WIT STOP
Badgered to Try Prickly Pear Ice Cream, Our Author Forms a Plan for Not-so-sweet Revenge
My wife and I, along with another couple, recently visited the town of Florence, which sits on the south bank of the Gila River about 60 miles southeast of Phoenix. It is the fifth-oldest community in Arizona and boasts 135 structures on the National Historic Register, more than any other town of its size in the state. It's also the site of the main state prison. You can enjoy a short, pleasant visit or a longer, probably more unpleasant visit, depending on whether you go there on a whim or a court decree.
There are plenty of fascinating sights in the town, but since we arrived around lunchtime, the attraction that first interested us was a sign outside a small cafe that said "Homemade soup, sandwiches, and ice cream."
The black bean soup that day was excellent. As I paid the bill, I noticed that one of the icecream flavors was rum-raisin. I love rum-raisin ice cream. It contains two of my favorite flavors: rum and more rum. The raisins are included purely for the alliteration. I resolved to come back and sample their homemade recipe.
After lunch we took a walking tour, reading some of the plaques outside the historic homes and buildings. We toured McFarland Historical State Park, which now houses a museum. We walked through the John P. Clum house. Clum was an Indian agent who moved to Florence in 1877. He published Florence's first newspaper, The Arizona Citizen, and also started the Tombstone Epitaph.
When our tour was completed, I suggested we go back to the cafe for some homemade ice cream. My companions wanted to get back on the highway. However, I wantedthat ice cream so badly I offered to buy for the entire quartet, so they agreed to go back to the cafe. They knew I rarely wanted anything that badly.
The clerk at the cafe remembered us from our earlier visit. "Hello again," she said. "May I help you?"
I said, "We'd like some of your delicious homemade ice cream."
She grabbed the ice cream scoop and said, "What flavor?"
I wanted the rum-raisin, but my friends wouldn't let me order that. "Oh no," they said. "You have to have the prickly pear ice cream."
I said, "I don't want the pricklyly pear ice cream."
They said, "You must have the prickly pear."
I said, "Why?"
They said, "Because you're in the desert area of Arizona, and it's where they have pricklyly pear cactuses."
I said, "They also have jackalopes, but I'm certainly not going to order that when it's the flavor of the month."
They said, "You can always get rum-raisin at home."
They were wrong.
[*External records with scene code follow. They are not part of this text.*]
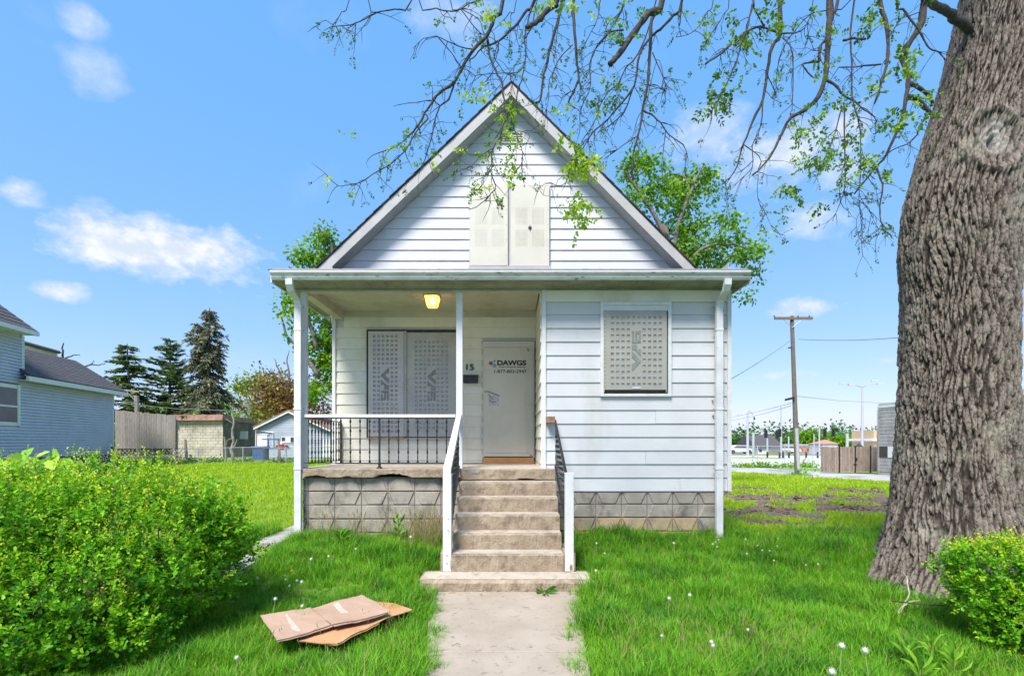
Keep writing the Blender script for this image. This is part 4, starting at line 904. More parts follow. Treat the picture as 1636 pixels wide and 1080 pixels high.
def dandelion(px, py, dh, label, group, k=None, s=1.0):
    """a seed head seen at px, py; the ground is found below it"""
    if k is None: k = random.choice((0, 1, 2))
    h = (.20, .24, .15, .13)[k] * s
    z = .2
    for _ in range(30): p = gr(px, py, z); z = float(hgt(p.x, p.y)) + h
    t = thing('dandelion', (p.x, p.y, z - h), label, 'dandelion', group); t.rotation_euler = (0, 0, random.random() * 6); t.scale = (s, s, s)
    for me, nm in zip(pm[k], ('stem', 'flower_head')):
        o = bpy.data.objects.new(nm, me); COL.objects.link(o); o.parent = t
    return t
D1 = [(413, 925), (456, 926), (460, 937), (473, 929), (478, 931), (435, 959), (482, 968), (494, 893.5), (570, 877), (376, 1054), (522, 888), (657, 858)]
ORD = 'nearest second third fourth fifth sixth seventh eighth ninth tenth eleventh twelfth thirteenth fourteenth fifteenth farthest'.split()
def ordered(pts, lx, ly, text, group, k=None, s=1.0):
    for i, (px, py) in enumerate(sorted(pts, key=lambda q: math.hypot(q[0] - lx, q[1] - ly))): dandelion(px, py, 0, text.replace('#', 'farthest' if i == len(pts) - 1 else ORD[i]), group, k, s)
ordered(D1, 530, 985, 'white dandelion seed head left of the walk, # from the flattened cardboard', 'dandelions on the left of the walk')
dandelion(466, 914, 0, 'yellow open dandelion flower above the flattened cardboard', None, 3)
D2 = [(1105, 840), (1129, 842), (1142, 866), (1149, 863), (1144, 874), (1190, 862), (1212, 871), (1242, 860.5), (1241, 870), (1219, 877), (1228, 876), (1195, 885), (1309, 884), (1287, 887), (1235, 895), (1140, 870)]
ordered(D2, 1148, 858, 'small white dandelion seed head, # from the foot of the right downspout', 'dandelions by the right downspout', 2, .85)
D3 = [(954, 869), (966, 885), (1067, 958), (1098, 952), (1055, 1017), (1132, 1026), (1139, 1031), (1192, 1007), (1078, 868), (951, 890), (928, 880)]
ordered(D3, 935, 915, 'dandelion seed head right of the walk, # from the right end of the landing', 'dandelions right of the walk')
for px, py, l in ((1340, 1035, 'large round dandelion clock in front of the tree, shorter of the pair'), (1390, 1044, 'biggest dandelion clock, closest to the tree trunk foot'), (1333, 1073, 'pale dandelion low at the front edge below the clock pair')): dandelion(px, py, 0, l, 'dandelion clocks before the tree', 1, 1.25)
# ------------------------------------------------------------------ flattened cardboard boxes
def card(pxs, z, m, name, parent, th=.006, lift=None):
    pts = [gr(px, py, z + (lift[i] if lift else 0)) for i, (px, py) in enumerate(pxs)]; n = len(pts)
    V = [tuple(p) for p in pts] + [(p.x, p.y, p.z + th) for p in pts]
    c = Vector((0, 0, 0)); 
    for p in pts: c += p / n
    area = sum(pts[i].x * pts[(i + 1) % n].y - pts[(i + 1) % n].x * pts[i].y for i in range(n))
    f = [tuple(range(n))[::-1], tuple(range(n, 2 * n))] + [(i, (i + 1) % n, (i + 1) % n + n, i + n) for i in range(n)]
    if area < 0: f = [q[::-1] for q in f]
    o = MB().add(V, f).build(name, m, parent); sb_ = o.modifiers.new('s', 'SUBSURF'); sb_.subdivision_type = 'SIMPLE'; sb_.levels = sb_.render_levels = 4
    tx = bpy.data.textures.get('warp') or bpy.data.textures.new('warp', 'CLOUDS'); tx.noise_scale = .22; tx.noise_depth = 2
    dm = o.modifiers.new('d', 'DISPLACE'); dm.texture = tx; dm.texture_coords = 'GLOBAL'; dm.direction = 'Z'; dm.strength = .035; return o
z = .235
cb = thing('cardboard_box', gr(520, 985, z), 'flattened pinkish brown cardboard box lying on top on the grass', 'cardboard')
card([(416, 983), (442.6, 1023.5), (528, 1000.5), (512, 984), (495.6, 970)], z + .02, M['card'], 'cardboard_panel', cb)
card([(418, 985), (444, 1026), (532, 1003), (500, 972)], z + .008, M['card'], 'cardboard_panel', cb)
card([(498, 971.5), (530.5, 1000), (622, 978), (600, 962), (577.5, 951.5)], z + .028, M['card'], 'cardboard_panel', cb)
card([(506, 975), (534, 1003.5), (620, 980.5), (578, 955)], z + .016, M['card'], 'cardboard_panel', cb)
card([(458, 979.5), (462, 984), (480, 1006), (474, 1007.5), (466, 1004), (456, 981)], z + .027, M['tape'], 'tape', cb, .001)
card([(532, 965), (541, 963), (556, 979), (545, 980)], z + .036, M['tape'], 'tape', cb, .001)
cb2 = thing('cardboard_box', gr(560, 1000, z - .03), 'orange brown cardboard sheet sticking out from under the flattened box', 'cardboard')
card([(474, 1023), (515, 1028), (539, 1028), (604, 994), (659, 973.5), (633, 964.5), (589, 959.5), (520, 985)], z - .03, M['card2'], 'cardboard_panel', cb2)
card([(478, 1025), (539, 1031), (606, 996), (600, 980)], z - .042, M['card2'], 'cardboard_panel', cb2)
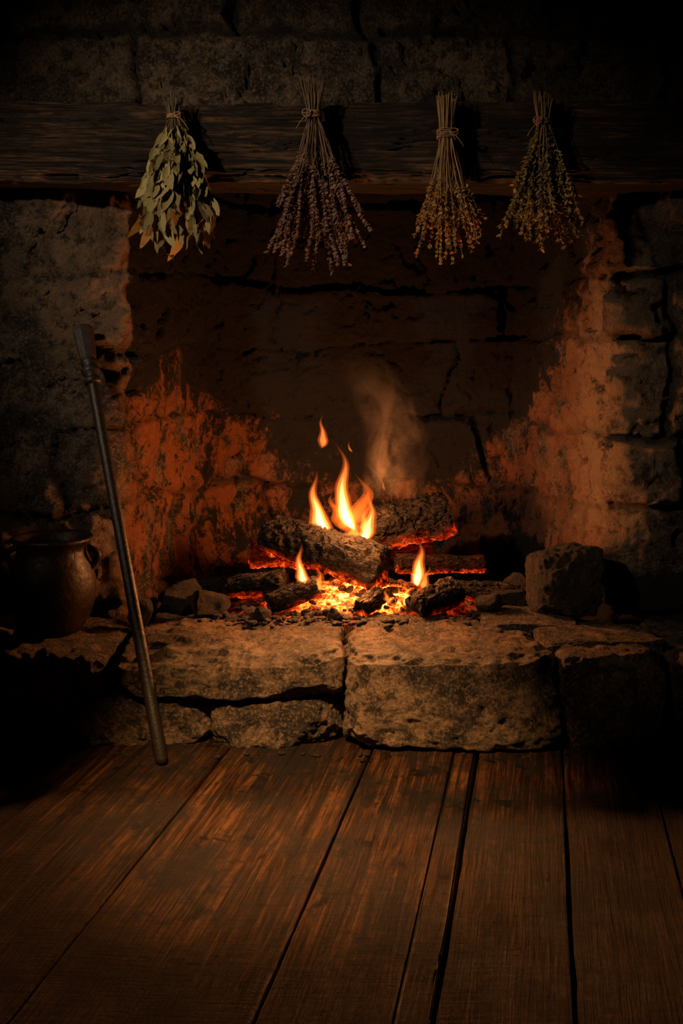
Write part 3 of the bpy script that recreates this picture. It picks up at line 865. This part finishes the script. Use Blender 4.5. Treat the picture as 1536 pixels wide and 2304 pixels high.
def sprigs(name, tie, n, top_h, top_spread, Lr, sx_neg, sx_pos, spread_y, stem_r, deco, mats, seed, wob=0.03, bend_in=0.6, wrap=(0.02, 4, 0.016), bowside=0, rc=0.016, qp=0.5):
    r = random.Random(seed); P = empty(name)
    tie = Vector(tie); ms = MB(); ml = MB(); mt = MB()
    for i in range(n):
        a = r.random()*6.28; q = r.random()**qp
        cx, cy = math.cos(a)*q, math.sin(a)*q
        p = tie+Vector((cx*rc, cy*rc, 0))
        du = Vector((cx*top_spread+r.uniform(-.06, .06), cy*0.08, 1))
        h = r.uniform(*top_h)
        ms.tube(arc(p, du, du, h, 5, 0.03, r), [stem_r]*5+[stem_r*0.8], 5, a=r.random())
        sx = cx*(sx_pos if cx > 0 else sx_neg); sy = cy*spread_y - 0.03
        L = r.uniform(*Lr)*(1-0.22*abs(cx)*r.random())
        d0 = Vector((sx*bend_in, sy*bend_in, -1)); d1 = Vector((sx*(2-bend_in)*0.9+r.uniform(-.16, .16), sy, -1))
        pts = arc(p, d0, d1, L, 14, wob, r)
        ms.tube(pts, [stem_r*(1-0.5*k/14) for k in range(15)], 5, a=r.random())
        deco(r, ms, ml, pts)
        if r.random() < 0.65:
            k = r.randint(5, 9); dd = (pts[k+1]-pts[k]).normalized()+Vector((r.uniform(-.5, .5), r.uniform(-.3, .3), 0))
            pp = arc(pts[k], dd, dd+Vector((0, 0, -0.4)), L*r.uniform(0.22, 0.38), 14, wob, r)
            ms.tube(pp, stem_r*0.6, 4, a=r.random()); deco(r, ms, ml, pp)
    twine_wrap(mt, tie, wrap[0], wrap[0], wrap[1], wrap[2])
    if bowside: bow(mt, (tie.x+bowside*0.008, tie.y-wrap[0], tie.z), bowside, s=0.017)
    ms.obj('stems', [mats[0]], parent=P); ml.obj('buds', [mats[1]], parent=P); mt.obj('twine', [M_twine], parent=P)
    hang(P, tie.x, YB+0.02, tie.z, min(1.695, tie.z+0.04))
    return P

def deco_spike(t0, step, size, count, flare=0.9, wl=0.45):
    def f(r, ms, ml, pts):
        n = len(pts)-1; L = sum((pts[i+1]-pts[i]).length for i in range(n))
        t = t0+r.uniform(-0.12, 0.12)
        while t < 1.0:
            idx = min(n-1, int(t*n)); p = pts[idx].lerp(pts[idx+1], t*n-idx); d = (pts[idx+1]-pts[idx]).normalized()
            for k in range(count):
                a = r.random()*6.28
                o = d.orthogonal().normalized(); b = d.cross(o)
                out = (o*math.cos(a)+b*math.sin(a))
                s = size*r.uniform(0.5, 1.35)
                ml.leaf(p, d*r.uniform(0.4, 1.2)+out*flare, -out+d*0.3, s, s*wl*2, bend=-0.3, fold=0.5, nseg=3, a=r.random()**1.4, round_=1.0)
            t += step/L*r.uniform(0.6, 1.5)
    return f
sprigs('dried_lavender_bundle', (-0.076, YB, 1.660), 62, (0.05, 0.11), 0.20, (0.25, 0.46), 0.38, 0.60, 0.22, 0.0014,
       deco_spike(0.48, 0.0085, 0.0105, 5), [leaf_mat('lavender_stem', (0.09, 0.055, 0.030), (0.24, 0.15, 0.08)), leaf_mat('lavender_bud', (0.10, 0.052, 0.036), (0.33, 0.18, 0.125))], 202, wob=0.10, bowside=-1, wrap=(0.021, 5, 0.02), qp=0.45)
sprigs('dried_thyme_bundle', (0.289, YB, 1.607), 50, (0.095, 0.115), 0.10, (0.24, 0.375), 0.36, 0.36, 0.2, 0.0015,
       deco_spike(0.60, 0.013, 0.0110, 3), [leaf_mat('thyme_stem', (0.20, 0.125, 0.055), (0.46, 0.29, 0.12)), leaf_mat('thyme_bud', (0.20, 0.11, 0.030), (0.52, 0.28, 0.08))], 303, wob=0.06, bend_in=0.45, bowside=1, wrap=(0.024, 6, 0.026), rc=0.020, qp=0.45)
sprigs('dried_oregano_bundle', (0.560, YB, 1.640), 56, (0.04, 0.09), 0.16, (0.20, 0.37), 0.36, 0.36, 0.2, 0.0015,
       deco_spike(0.22, 0.014, 0.015, 4, 1.1, 0.30), [leaf_mat('oregano_stem', (0.12, 0.07, 0.03), (0.30, 0.19, 0.08)), leaf_mat('oregano_leaf', (0.13, 0.087, 0.026), (0.44, 0.30, 0.10))], 404, wob=0.10, bowside=-1, wrap=(0.019, 4, 0.014), qp=0.45)

# ------------------------------------------------------------------ smoke
def smoke():
    m = NT('smoke'); o = m.obj()
    sep = m.n('ShaderNodeSeparateXYZ', {'Vector': o})
    X, Y, Z = sep.outputs[0], sep.outputs[1], sep.outputs[2]
    n = m.noise(m.map(o, (9, 9, 5)), 1.0, 4, 0.62, 2.4)
    dz = m.math('SUBTRACT', Z, 0.68)
    cx = m.math('SUBTRACT', 0.18, m.math('MULTIPLY', m.math('MULTIPLY', dz, dz), 1.4))
    dx = m.math('DIVIDE', m.math('SUBTRACT', X, cx), 0.115)
    dy = m.math('DIVIDE', m.math('SUBTRACT', Y, 0.24), 0.10)
    rr = m.math('ADD', m.math('MULTIPLY', dx, dx), m.math('MULTIPLY', dy, dy))
    fall = m.ramp(rr, [(0.0, 1.0), (1.0, 0.0)], 'EASE')
    vert = m.ramp(Z, [(0.50, 0.0), (0.62, 1.0), (0.82, 0.6), (1.0, 0.0)])
    d = m.math('MULTIPLY', m.math('MULTIPLY', m.ramp(n, [(0.46, 0.0), (0.64, 1.0)]), m.math('MULTIPLY', fall, vert)), 3.4)
    v = m.n('ShaderNodeVolumePrincipled', {'Density': d, 'Color': (0.82, 0.64, 0.52, 1), 'Anisotropy': 0.2})
    m.t.links.new(v.outputs[0], m.out.inputs['Volume'])
    x0, x1, y0, y1, z0, z1 = -0.02, 0.30, 0.14, 0.34, 0.54, 1.0
    V = [(x, y, z) for z in (z0, z1) for y in (y0, y1) for x in (x0, x1)]
    F = [(0, 2, 3, 1), (4, 5, 7, 6), (0, 1, 5, 4), (2, 6, 7, 3), (0, 4, 6, 2), (1, 3, 7, 5)]
    mesh_obj('smoke_plume', V, F, m.mat, smooth_sh=False, parent=FI)
smoke()

# ------------------------------------------------------------------ lights
def point(name, loc, power, col, rad):
    l = bpy.data.lights.new(name, 'POINT'); l.energy = power; l.color = col; l.shadow_soft_size = rad
    o = bpy.data.objects.new(name, l); o.location = loc; return link(o)
def spot(name, loc, target, power, col, rad, angle, blend):
    l = bpy.data.lights.new(name, 'SPOT'); l.energy = power; l.color = col; l.shadow_soft_size = rad
    l.spot_size = math.radians(angle); l.spot_blend = blend
    o = bpy.data.objects.new(name, l); o.location = loc
    o.rotation_euler = (Vector(target)-Vector(loc)).to_track_quat('-Z', 'Y').to_euler(); return link(o)
point('firelight_upper', (0.03, 0.08, 0.55), 26, (1.0, 0.36, 0.10), 0.05)
point('firelight_lower', (0.05, -0.06, 0.38), 3.0, (1.0, 0.36, 0.09), 0.04)
spot('upper_left_light', (-1.9, -2.3, 2.3), (-0.10, 0, 1.10), 170, (1.0, 0.78, 0.55), 0.07, 42, 1.0)  # unseen source at upper left front, direction taken from the herb shadows
spot('added_floor_spot', (-0.50, -1.65, 1.9), (-0.07, -0.72, 0.0), 520, (1.0, 0.56, 0.22), 0.05, 34, 1.0)  # added spot without a visible source, brightens floor and hearth fronts

w = bpy.data.worlds.new('night'); scene.world = w; w.use_nodes = True
w.node_tree.nodes['Background'].inputs[0].default_value = (0.5, 0.6, 0.8, 1)
w.node_tree.nodes['Background'].inputs[1].default_value = 0.002

# ------------------------------------------------------------------ camera
cam = bpy.data.cameras.new('camera'); co = bpy.data.objects.new('camera', cam); link(co)
co.location = (0, -2.9, 0.98); co.rotation_euler = (math.radians(90), 0, 0)
cam.sensor_width = 36; cam.sensor_fit = 'AUTO'; cam.lens = 2200/2304*36
cam.shift_y = -(1152-810)/2304
scene.camera = co
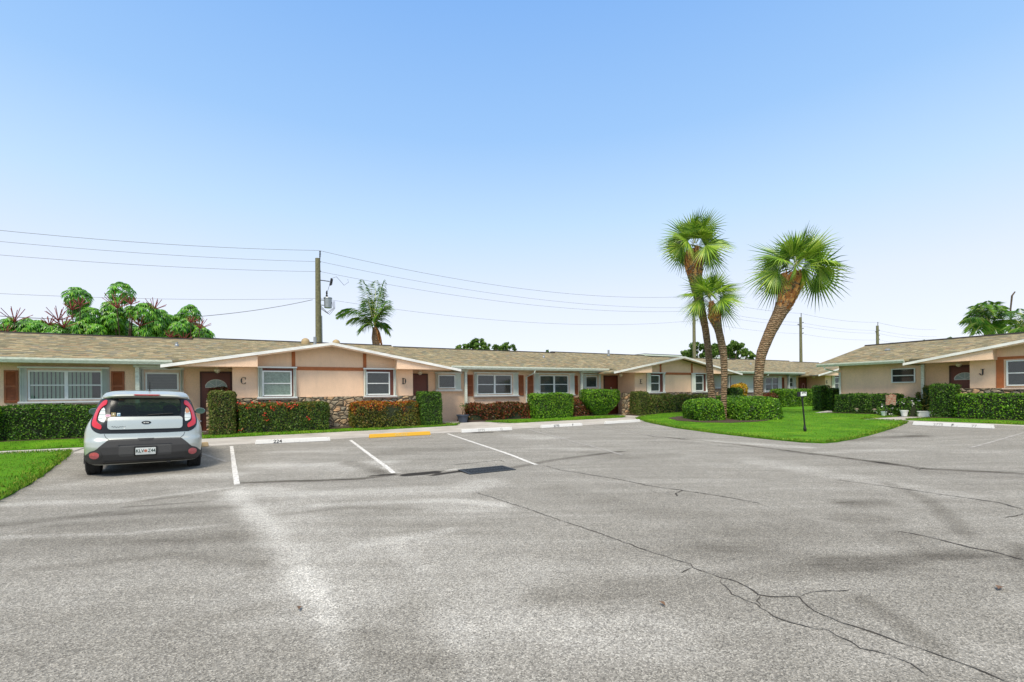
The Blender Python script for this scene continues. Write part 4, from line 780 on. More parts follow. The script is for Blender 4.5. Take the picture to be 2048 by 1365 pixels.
def chalk(name, c, lo, hi):
    m, nt, b = mat(name); k = ramp(nt, noise(nt, 9, 6, .75), [(lo, 0.), (hi, 1.)]); cc = mixc(nt, k, c, (.30, .28, .25)); nt.links.new(cc, b.inputs['Base Color']); b.inputs['Roughness'].default_value = .8; return m
M['stopw'] = chalk('stop_white', (.70, .69, .66), .58, .74); M['stopy'] = chalk('stop_yellow', (.72, .40, .03), .62, .76); M['stopt'] = chalk('stop_tan', (.55, .40, .22), .6, .75)
M['faded'] = plain('faded_stencil', (.40, .38, .35), .8); M['fadedy'] = plain('faded_stencil_yellow', (.60, .45, .18), .8)
rz = pi/2-TH
stop(.80, 14.93, rz-.10, 'white wheel stop stencilled 224, first bay right of the car', M['stopw'], [('224', -.42, .13, M['black'])])
stop(3.95, 14.93, rz-.02, 'yellow wheel stop with worn faded lettering', M['stopy'], [('GUEST', .02, .12, M['fadedy'])])
stop(7.1, 14.98, rz, 'white wheel stop with faint 2775 G stencil, just right of the yellow one', M['stopw'], [('2775', -.25, .12, M['faded']), ('G', .55, .12, M['faded'])])
stop(10.45, 15.12, rz+.03, 'white wheel stop with black 2775 F stencil', M['stopw'], [('2775', -.3, .12, M['black']), ('F', .5, .12, M['black'])])
stop(13.8, 15.32, rz+.09, 'blank white wheel stop, farthest right beside the lawn tip', M['stopw'], [], 2.15)
stop(-2.3, 15.25, rz, 'tan wheel stop mostly hidden ahead of the silver car', M['stopt'], [], 1.95)
stop(19.25, 6.18, -TH, 'white wheel stop with worn 2775 F 77 marks, in front of the J building', M['stopw'], [('2775', -.3, .11, M['faded']), ('F', .05, .11, M['black']), ('77', .55, .11, M['faded'])], 1.95)
# fallen leaves
for u, v, s_, lb in ((1998, 1176, .05, 'curled brown leaf lying on the asphalt near the right edge'), (598, 1217, .035, 'small dark leaf lying on the asphalt in the lower middle left'), (1325, 1208, .03, 'tiny dark twig on the asphalt below the long crack')):
    p = gp(u, v, .012); mb = MB(); mb.add([(-s_, 0, 0), (-s_*.2, s_*.45, .012), (s_, .1*s_, .006), (-s_*.1, -s_*.4, .014)], [(0, 1, 2, 3)]); o = mb.build('fallen_leaf', plain('dry_leaf', (.16, .09, .05), .8), label=lb, cat='leaf', group='leaves on the asphalt'); o.location = p; o.rotation_euler = (0, 0, rng.uniform(0, 6))

# ------------------------------------------------------------------ the parked car
def interp(z, A, B): return float(np.interp(z, A, B))
CZ = [.22, .30, .42, .55, .66, .72, .80, .88, .96, 1.03, 1.10, 1.20, 1.30, 1.40, 1.46, 1.50, 1.55, 1.585, 1.605, 1.612]
CW = [.80, .85, .885, .895, .90, .90, .90, .888, .865, .835, .80, .768, .738, .705, .688, .672, .635, .56, .42, .2]
CR = [.12, .06, .01, 0, .02, .055, .075, .09, .105, .125, .16, .20, .24, .285, .31, .32, .35, .48, .75, 1.1]
CF = [4.08, 4.11, 4.14, 4.14, 4.13, 4.11, 4.06, 3.98, 3.80, 3.45, 3.02, 2.86, 2.68, 2.46, 2.32, 2.2, 2.05, 1.85, 1.6, 1.3]
def cw(z): return interp(z, CZ, CW)
def ysurf(x, z):
    w = cw(z); rc = .27; y = interp(z, CZ, CR)+.05*(x/w)**2; t = (abs(x)-(w-rc))/rc
    if t > 0: y += rc*(1-sqrt(max(0, 1-min(t, .995)**2)))
    return y
def rear(x, z, off=0):
    p = Vector((x, ysurf(x, z), z)); e_ = .01
    if off == 0: return p
    dx = Vector((2*e_, ysurf(x+e_, z)-ysurf(x-e_, z), 0)); dz = Vector((0, ysurf(x, z+e_)-ysurf(x, z-e_), 2*e_)); n = dx.cross(dz).normalized()
    if n.y > 0: n = -n
    return p+n*off
def side(y, z, off, sg): return Vector((sg*(cw(z)+off), y, z))
def front(x, z, off):
    w = cw(z); t = (abs(x)-(w-.3))/.3; return Vector((x, interp(z, CZ, CF)-.06*(x/w)**2-(.3*(1-sqrt(max(0, 1-min(t, .99)**2))) if t > 0 else 0)+off, z+off*.4))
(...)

I've lived in the same house for 27 years, a long time by today's standards, and I've never once been served homemade rum-raisin ice cream in that house.
They said, "You know what we mean."
I didn't, but it was irrelevant. I didn't want rum-raisin when I got home. I craved it now.
I turned to the clerk for support. "What do you recommend?" I asked.
She said, "If you've never had the prickly pear before, you probably should have it now."
Big help she was.
I said, "I've never had poison ivy before, either. Do you think I should strip down to my shorts and roll around in the roadside bushes?"
She changed her grip on the ice-cream scoop so it might be used more easily as a weapon.
My companions remained insistent, and I'm basically a weak-willed individual, so I ordered the prickly pear ice cream.
My wife suggested I order a double dip.
I said, "I don't even want the first dip. Why would I have another one?"
She said, "You can have one of prickly pear and one of rumraisin."
I refused. I don't believe in mixing flavors. To me it shows a disloyalty to one flavor or the other. It's like going to a ball game and rooting for both teams.
I'd suffer through the prickly pear.
It was surprisingly tasty, very sweet with a strawberrylike flavor. I enjoyed it. In fact, the only bad thing I could say about it was that it wasn't rum-raisin.
That evening I ordered and paid for dinner for the group. They had rattlesnake chunks, tortilla chips with extra-hot salsa, and a dessert that I kept a secret. I told them only that it was a concoction that everyone who visits this region should sample.
Me? I had a sundae made with three scoops of rum-raisin ice cream.
It was expensive revenge, but it was revenge.
But if you're ever in Florence, Arizona, try the prickly pear ice cream. It's delicious.